Live in the moment, guys. Live day at a time, enjoying one moment at a time and suck the marrow out of every second of life. Tomorrow will probably be worse than today, so enjoy today to the fullest! (how's that for positive thinking! ;)) But seriously... Live! Find the joy in the simple, ordinary things. And when you find yourself struggling with fear or anger, or denial or apathy, cry out to God to give you the serenity to accept the things you cannot change. Because He will show up.
I couldn't end without including the scene in "Ghost" to which I refer. It's at the end of this clip -- but the whole thing is worth watching. I love Whoopi! (and this is soooo me in this scene!)
*The conclusions I have come to are based on solid, hard-core research. You may vehemently disagree with me, but that will not change my opinion of what is happening, why, and where we are headed. I have been doing a lot of research, a lot of study, a lot of digging and searching -- which I could not even summarize here without writing a twenty-five page thesis paper, complete with another five pages of bibliography and citations, which would most assuredly bore all of you to tears. :) Not to mention frustrate me to have to post all those links and sources....
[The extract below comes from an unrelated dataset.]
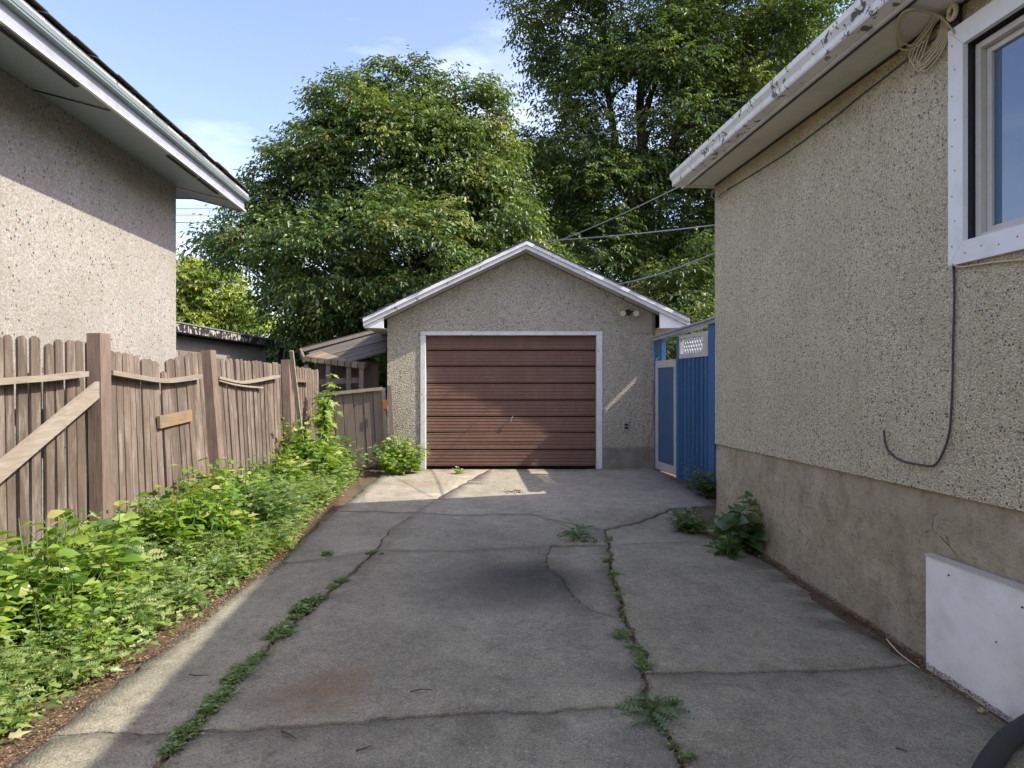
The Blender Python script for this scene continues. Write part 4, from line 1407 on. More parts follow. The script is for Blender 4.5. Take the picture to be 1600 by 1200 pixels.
# low slatted rack with short plank ends
rack = thing('slatted_rack', 'low dark wooden rack with short plank ends behind the board gate', 'rack')
x0, x1 = 476, 570
for i in range(9):
    a = i / 9; b = (i + .86) / 9
    p = at(x0 + (x1 - x0) * a, 556 + 17 * a * .75, 11.1); q = at(x0 + (x1 - x0) * b, 556 + 17 * b * .75, 11.1)
    mb = MB(); mb.hexa([p + Vector((0, 0, -.085)), q + Vector((0, 0, -.085)), q + Vector((0, .9, .09)), p + Vector((0, .9, .09))], [p, q, q + Vector((0, .9, .12)), p + Vector((0, .9, .12))])
    mb.build('slat', M['tanwood'] if i % 2 else M['greywood'], rack)
for px in (479, 513, 545, 565):
    MB().beam(at(px, 570, 11.15), Vector((at(px, 570, 11.15).x, 11.15, 0)), .06, .07, up=(1, 0, 0)).build('leg', M['greywood'], rack)
MB().beam(at(478, 597, 11.2), at(568, 594, 11.2), .03, .09).build('rail', M['greywood'], rack)
MB().box(gx(470), gx(575), 11.75, 11.8, 0, 1.72).build('back_panel', M['greywood'], rack)

# ==================================================================== BLUE FENCE and screen door
def BX(y): return 2.30 + (10.75 - y) * .135
bf = thing('blue_fence', 'blue painted board fence with white lattice window between garage and house', 'fence')
def bseg(y0, y1, z0, z1, o0, o1, name, mat, parent=bf, bev=.0):
    mb = MB()
    P = lambda y, o, z: Vector((BX(y) - o, y, z))
    mb.hexa([P(y0, o0, z0), P(y1, o0, z0), P(y1, o1, z0), P(y0, o1, z0)], [P(y0, o0, z1), P(y1, o0, z1), P(y1, o1, z1), P(y0, o1, z1)])
    return mb.build(name, mat, parent)
yb = lambda px: (2.30 + 10.75 * .135) / ((px - 800) / F + .135)
y_l, y_g0, y_m, y_e = 10.78, yb(1036), yb(1060.5), yb(1106)
bseg(y_g0, 10.64, -.05, 2.03, -.045, .02, 'post', M['blue'])
bseg(10.642, 10.895, -.05, 1.68, -.03, .01, 'light_slot_filler', M['blue'])  # added boards; slot between them shapes the light streak on the garage wall
bseg(10.642, 10.895, 1.80, 2.03, -.03, .01, 'light_slot_filler', M['blue'])
bseg(10.83, 10.895, 1.682, 1.798, -.03, .01, 'light_slot_filler', M['blue'])
bseg(y_m - .10, y_m - .02, -.05, 2.02, -.045, .045, 'post', M['blue'])
bseg(y_e - .26, y_e - .08, -.05, 2.12, -.05, .03, 'post', M['blue'])
# header boards
MB().beam((BX(10.86) - .01, 10.86, 2.06), (BX(8.3) - .01, 8.3, 2.165), .10, .045).build('header_board', M['bluegrey'], bf)
MB().beam((BX(10.86) - .005, 10.88, 2.10), (BX(8.2) - .03, 8.2, 2.20), .14, .022).build('header_cap', M['bluegrey'], bf)
# vertical boards
n = 7
ya, yz = y_m - .10, y_e - .09
for i in range(n):
    a = ya + (yz + .012 - ya) * i / n; b = ya + (yz + .012 - ya) * (i + .74) / n
    bseg(b, a, -.02, 1.72, -.004, .022, 'board', M['blueboard'])
bseg(yz + .012, ya, -.02, 1.72, -.02, -.006, 'backing_board', M['blueboard'])
# lattice window
lf = bseg(yz + .012, ya, 1.722, 1.785, -.02, .035, 'lattice_frame', M['palewood'])
bseg(yz + .012, ya, 2.0, 2.05, -.02, .03, 'frame_piece', M['palewood'], lf)
bseg(ya - .05, ya, 1.787, 1.998, -.02, .035, 'frame_piece', M['palewood'], lf)
bseg(yz + .012, yz + .165, 1.787, 1.998, -.02, .035, 'frame_piece', M['palewood'], lf)
la, lb = yz + .045, ya - .08
zl0, zl1 = 1.785, 2.0
st = .085
for sgn in (1, -1):
    k = -4
    for k in range(-6, 18):
        ys0 = la + k * st
        # clip a 60 degree strip to the window
        pts = []
        hgt = zl1 - zl0
        run = hgt * .8 * sgn
        a, b = ys0, ys0 + run
        t0, t1 = 0.0, 1.0
        if abs(b - a) > 1e-6:
            tt = sorted(((la - a) / (b - a), (lb - a) / (b - a)))
            t0 = max(t0, tt[0]); t1 = min(t1, tt[1])
        if t1 - t0 < .05: continue
        y0_, z0_ = a + (b - a) * t0, zl0 + hgt * t0
        y1_, z1_ = a + (b - a) * t1, zl0 + hgt * t1
        o = .002 if sgn > 0 else .010
        MB().beam((BX(y0_) - o, y0_, z0_), (BX(y1_) - o, y1_, z1_), .007, .034, up=(0, 1, 0)).build('lattice_strip', M['white'], lf)
# screen door
sdr = thing('screen_door', 'narrow door with white frame and dull blue panel next to the garage', 'door')
d0, d1 = yb(1029.5), y_m - .0
zt_, zb_ = CZ + (600 - 563) * 10.4 / F, .04
def dseg(y0, y1, z0, z1, o0, o1, name, mat): return bseg(y0, y1, z0, z1, o0, o1, name, mat, sdr)
dseg(d0 - .09, d0, zb_, zt_, .022, .055, 'door_frame', M['palewood'])
dseg(d1, d1 + .05, zb_, zt_, .022, .055, 'door_frame', M['palewood'])
dseg(d1 + .05, d0 - .09, zt_ - .11, zt_, .022, .055, 'door_frame', M['palewood'])
dseg(d1 + .05, d0 - .09, zb_, zb_ + .12, .022, .055, 'door_frame', M['palewood'])
dseg(d1 + .05, d0 - .09, zb_ + .12, zt_ - .11, .028, .042, 'door_panel', M['bluepanel'])
dseg(d1 + .02, d0, .0, .018, .02, .075, 'threshold', M['tanwood'])
# blue skirt fence behind the corner of the house
bseg(6.6, y_e - .262, -.02, 2.1, -.02, .0, 'side_panel', M['blue'])
# orange cord
cable('orange_cord', 'thin faded orange cord hanging on the garage wall beside the blue fence', [Vector((gx(x), GY - .012, gzp(y_))) for x, y_ in ((1019, 592), (1021, 605), (1019, 625), (1021, 650), (1018, 672), (1013, 690), (1010, 708), (1013, 722), (1018, 724))], .006, M['orange'])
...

** It hit me with incredible humor tonight as I wrote this.... 777 is allegedly "God's number." Seven tends to represent completeness in Scripture, so it is sometimes touted by religious folks that God's number is 7; and three sevens in a row is a trinity, don'cha know. :) Yes, that's right folks, it is MY fault the market crashed on Sep 29th.God was working overtime to teach me an object lesson -- that He is truly able and willing to take care of me no matter what happens, if I will just trust and rest in Him. Sorry ya'll had to get caught in my lesson!